The only time I ever talk to a complete stranger is when I notice them reading a book that I’ve read or want to read. I was waiting to see a doctor once and I was next to a woman reading a Kate Atkinson book. We talked for ages about the book, her other books, crime books in general. It was a good way to pass the time but it also gave me a huge amount of pleasure. When I got home I found myself looking at my Atkinson books again, thinking about the characters, stacking them neatly in the order in which they’d been written.
Book groups are like this. A meeting at a book group can spark an interest in a writer you’ve never thought of, a book you’d dismissed in the past, a genre you wouldn’t usually touch with a bargepole.
The TALK about books is the trigger here. Hearing a book talked about makes me interested in reading it. Talking to others about the books I’ve read also gives me huge pleasure. When I meet friends for lunch we talk about books. It’s not just the passing on of info ABOUT the books, its summing them up, unpeeling their meanings, picking a teasing bit of the story lines to interest my friends.
Where am I going here?
Teenagers need to be able to TALK about books. In my view this might be JUST AS IMPORTANT as reading them. Many schools do sterling jobs of promoting reading among their students with great libraries, class libraries, book groups and so on. What I’d like them to do is provide time for students to TALK about the books they’ve read/would like to read.
Instead of putting twenty minutes aside for quiet reading what about putting the odd twenty minutes aside for students to talk to each other about the books they’ve read. It could be done in a number of ways.
1. Pick six students to give brief talks on their two favourite books.
2. In pairs the students come up with a list of books they’d take to a desert island.
3. Play JUST A MINUTE where random students talk about a book for one TIMED minute.

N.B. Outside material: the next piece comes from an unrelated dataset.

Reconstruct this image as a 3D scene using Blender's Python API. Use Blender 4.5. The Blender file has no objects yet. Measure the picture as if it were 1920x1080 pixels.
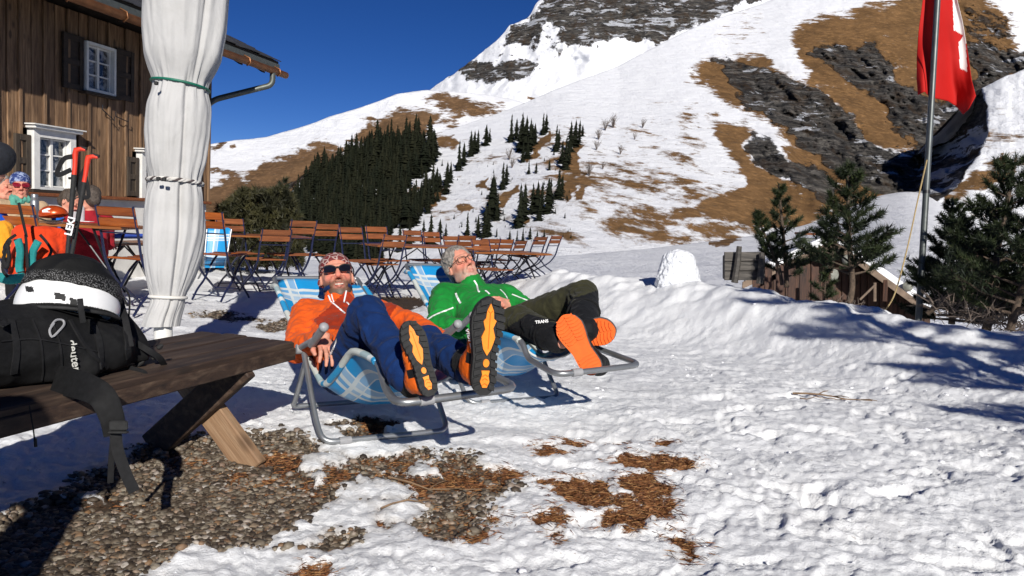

4. Have a book in a brown paper bag (are there such things any more?) The student holds it up and talks about it without giving the title. People try and guess.
5. TIME THIS. SPEED BOOKS (like speed dating). Everyone has a different book. You sit with someone for ten mins and talk about each book. At the end you fill in a form to say which books you are interested in reading.
I can feel teachers groaning. This is not so tranquil as asking them to read quietly for twenty minutes.
But if this kind of ‘BOOKTALK’ becomes the norm then the reading will go on elsewhere. If books are TALKED about they will be read; in bedrooms, in armchairs, on buses, in lunch hours, in libraries and even, under the desk, in other lessons!